Your instructions =
Extract, exactly, the lines from the line containing "What Blender Python" to the line containing "SC = bpy.context.scene", with both lines included and any pictures left out.

Records for this task =
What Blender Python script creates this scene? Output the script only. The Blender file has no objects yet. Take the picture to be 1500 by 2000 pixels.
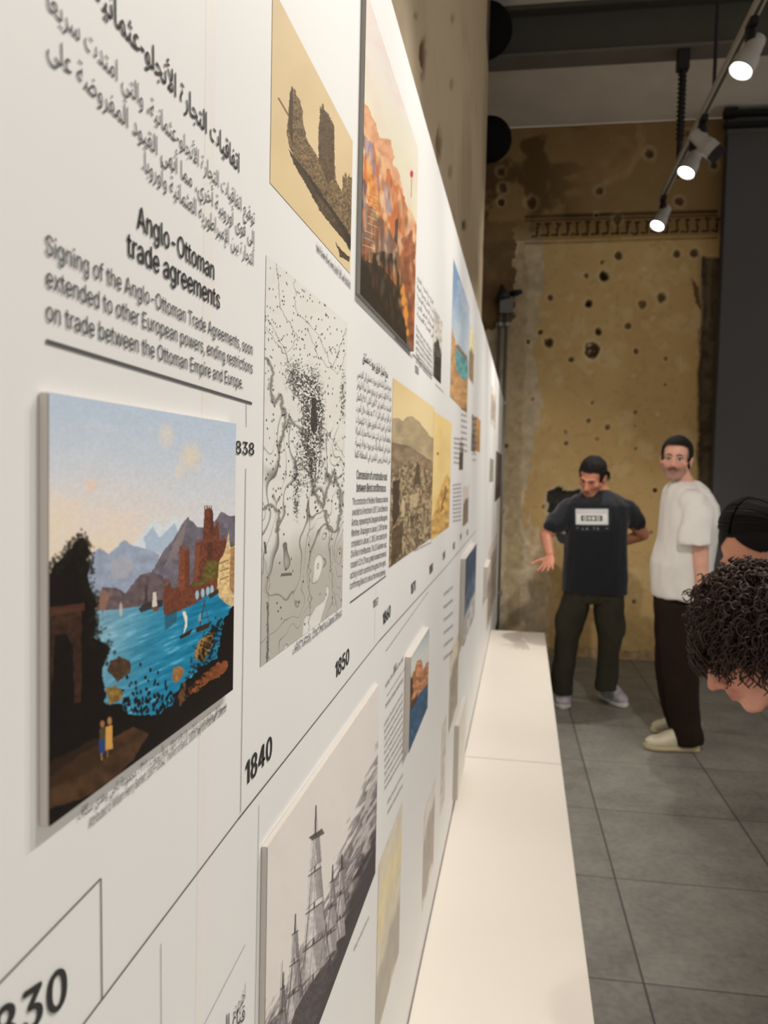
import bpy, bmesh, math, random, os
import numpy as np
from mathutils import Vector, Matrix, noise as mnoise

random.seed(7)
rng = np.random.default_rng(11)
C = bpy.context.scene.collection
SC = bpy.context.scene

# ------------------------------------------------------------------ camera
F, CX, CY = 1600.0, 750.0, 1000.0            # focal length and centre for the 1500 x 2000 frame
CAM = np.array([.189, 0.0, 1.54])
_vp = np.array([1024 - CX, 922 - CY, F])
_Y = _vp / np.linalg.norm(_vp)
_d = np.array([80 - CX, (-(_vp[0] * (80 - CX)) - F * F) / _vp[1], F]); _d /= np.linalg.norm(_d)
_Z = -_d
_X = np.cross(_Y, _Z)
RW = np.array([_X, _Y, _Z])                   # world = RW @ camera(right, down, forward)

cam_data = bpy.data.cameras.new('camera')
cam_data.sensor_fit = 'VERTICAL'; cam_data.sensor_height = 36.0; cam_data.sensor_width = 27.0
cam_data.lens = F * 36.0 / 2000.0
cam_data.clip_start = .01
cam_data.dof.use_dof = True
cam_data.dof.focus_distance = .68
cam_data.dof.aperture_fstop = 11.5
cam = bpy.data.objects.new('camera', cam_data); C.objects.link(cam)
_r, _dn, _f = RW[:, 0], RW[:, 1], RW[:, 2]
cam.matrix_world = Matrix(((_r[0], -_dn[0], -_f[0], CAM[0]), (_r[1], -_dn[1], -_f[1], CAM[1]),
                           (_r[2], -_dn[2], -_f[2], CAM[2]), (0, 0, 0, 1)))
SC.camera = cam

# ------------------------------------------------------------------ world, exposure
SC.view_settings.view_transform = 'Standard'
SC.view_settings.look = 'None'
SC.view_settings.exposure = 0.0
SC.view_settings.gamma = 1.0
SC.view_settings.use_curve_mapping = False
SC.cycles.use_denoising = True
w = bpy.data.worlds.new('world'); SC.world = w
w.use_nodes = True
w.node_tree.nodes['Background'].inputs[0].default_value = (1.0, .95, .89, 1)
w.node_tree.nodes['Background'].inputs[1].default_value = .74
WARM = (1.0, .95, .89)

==

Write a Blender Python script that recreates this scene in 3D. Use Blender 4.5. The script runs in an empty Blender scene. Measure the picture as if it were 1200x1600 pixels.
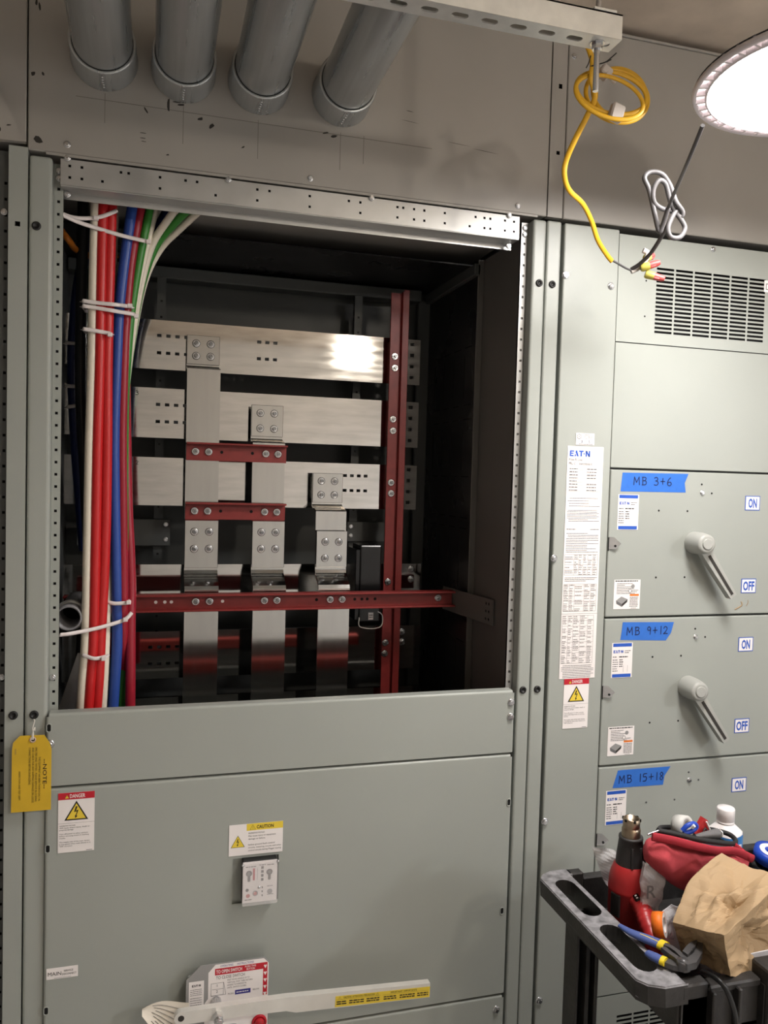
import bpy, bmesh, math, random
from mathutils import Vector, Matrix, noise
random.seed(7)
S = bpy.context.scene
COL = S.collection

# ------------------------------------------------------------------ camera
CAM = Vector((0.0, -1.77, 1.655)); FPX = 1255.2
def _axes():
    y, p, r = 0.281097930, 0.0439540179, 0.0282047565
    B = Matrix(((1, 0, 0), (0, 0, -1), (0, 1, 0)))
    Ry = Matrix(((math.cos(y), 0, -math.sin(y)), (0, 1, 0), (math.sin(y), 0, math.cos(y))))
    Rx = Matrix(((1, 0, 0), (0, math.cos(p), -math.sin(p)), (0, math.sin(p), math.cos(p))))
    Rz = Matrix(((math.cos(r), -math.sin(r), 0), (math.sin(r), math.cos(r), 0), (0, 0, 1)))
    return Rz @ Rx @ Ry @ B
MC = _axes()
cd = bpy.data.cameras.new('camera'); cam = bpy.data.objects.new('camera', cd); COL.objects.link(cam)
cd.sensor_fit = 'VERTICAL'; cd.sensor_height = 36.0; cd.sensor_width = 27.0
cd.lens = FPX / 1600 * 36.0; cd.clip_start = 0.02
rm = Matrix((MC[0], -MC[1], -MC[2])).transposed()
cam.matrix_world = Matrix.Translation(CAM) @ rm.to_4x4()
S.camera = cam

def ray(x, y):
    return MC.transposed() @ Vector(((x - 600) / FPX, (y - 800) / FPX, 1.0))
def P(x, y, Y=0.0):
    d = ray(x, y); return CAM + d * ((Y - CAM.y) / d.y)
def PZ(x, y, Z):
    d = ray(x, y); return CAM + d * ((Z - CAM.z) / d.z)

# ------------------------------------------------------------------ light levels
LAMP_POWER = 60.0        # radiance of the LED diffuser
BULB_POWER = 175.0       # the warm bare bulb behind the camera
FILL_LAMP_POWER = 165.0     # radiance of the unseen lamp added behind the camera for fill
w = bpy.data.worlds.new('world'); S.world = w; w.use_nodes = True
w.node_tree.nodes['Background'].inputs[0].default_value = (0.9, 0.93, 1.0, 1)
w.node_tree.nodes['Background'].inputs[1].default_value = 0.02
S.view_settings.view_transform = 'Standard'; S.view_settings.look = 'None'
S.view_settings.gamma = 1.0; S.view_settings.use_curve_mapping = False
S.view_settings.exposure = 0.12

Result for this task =
What Blender Python script creates this scene? Output the script only. The Blender file has no objects yet. Take the picture to be 1500 by 2000 pixels.
import bpy, bmesh, math, random, os
import numpy as np
from mathutils import Vector, Matrix, noise as mnoise

random.seed(7)
rng = np.random.default_rng(11)
C = bpy.context.scene.collection
SC = bpy.context.scene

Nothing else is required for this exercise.